WRITTEN EXERCISE: Lines that hold the word "scene" should be located and copied.

MATERIAL PROVIDED:
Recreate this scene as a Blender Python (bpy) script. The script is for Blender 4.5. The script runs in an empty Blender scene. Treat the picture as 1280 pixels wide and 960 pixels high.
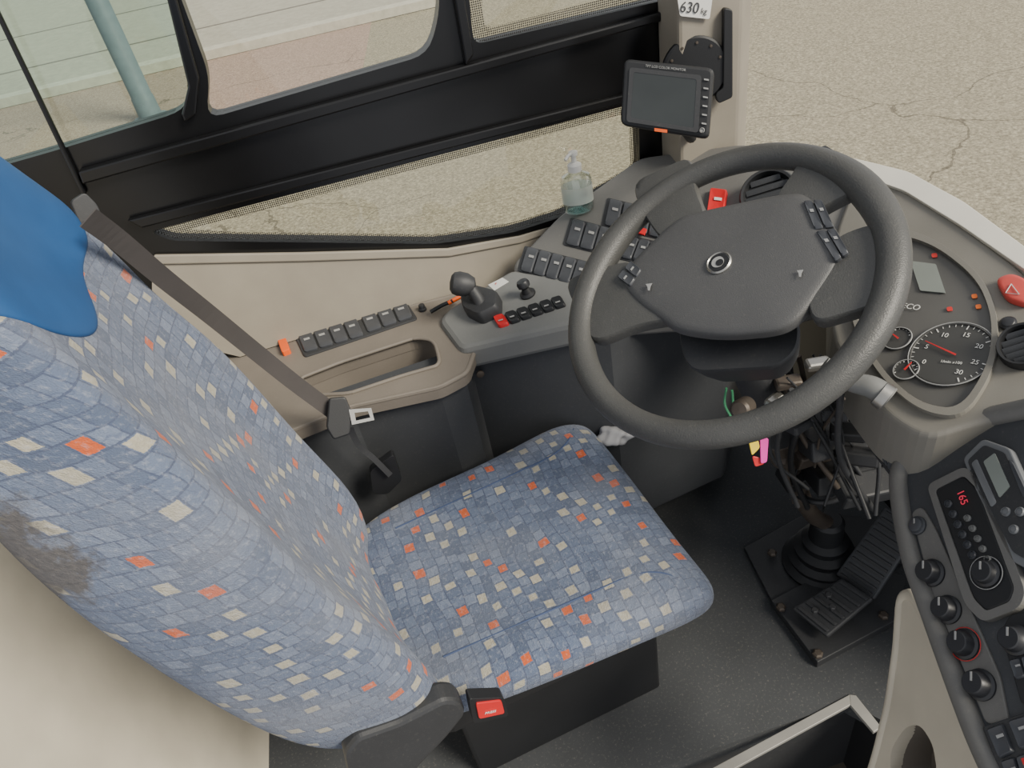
import bpy, bmesh, math, random
import numpy as np
from mathutils import Vector, Matrix
random.seed(4)
V=Vector
# ---------------------------------------------------------------- camera (matched to the photo)
F=924.0
CAM=V((0,0,1.65))
_a=math.radians(7); _p=math.radians(39); _r=math.radians(11.6)
fwd=V((math.sin(_a)*math.cos(_p),math.cos(_a)*math.cos(_p),-math.sin(_p)))
r0=V((math.cos(_a),-math.sin(_a),0))
up0=V((math.sin(_a)*math.sin(_p),math.cos(_a)*math.sin(_p),math.cos(_p)))
XC=r0*math.cos(_r)-up0*math.sin(_r)
YD=-r0*math.sin(_r)-up0*math.cos(_r)
cd=bpy.data.cameras.new("camera"); cam=bpy.data.objects.new("camera",cd)
bpy.context.collection.objects.link(cam)
cd.sensor_width=36; cd.lens=F*36/1280; cd.clip_start=0.02; cd.clip_end=300
M=Matrix(((XC.x,-YD.x,-fwd.x,CAM.x),(XC.y,-YD.y,-fwd.y,CAM.y),(XC.z,-YD.z,-fwd.z,CAM.z),(0,0,0,1)))
cam.matrix_world=M
bpy.context.scene.camera=cam
# surveying helpers: real-world planes sighted from the photo's viewpoint
def ray(u,v): return fwd*F+XC*(u-640)+YD*(v-480)
def mkplane(p,n): return (V(p),V(n).normalized())
def hit(u,v,pl,off=0.0):
    p,n=pl; d=ray(u,v); p=p+n*off
    return CAM+d*((p-CAM).dot(n)/d.dot(n))
def hz(u,v,z): return hit(u,v,(V((0,0,z)),V((0,0,1))))
def hy(u,v,y): return hit(u,v,(V((0,y,0)),V((0,1,0))))
def plane3(a,b,c):
    A,B,C=hz(*a),hz(*b),hz(*c); n=(B-A).cross(C-A).normalized()
    if n.z<0: n=-n
    return (A,n)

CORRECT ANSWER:
Recreate this scene as a Blender Python (bpy) script. The script is for Blender 4.5. The script runs in an empty Blender scene. Treat the picture as 1280 pixels wide and 960 pixels high.
bpy.context.scene.camera=cam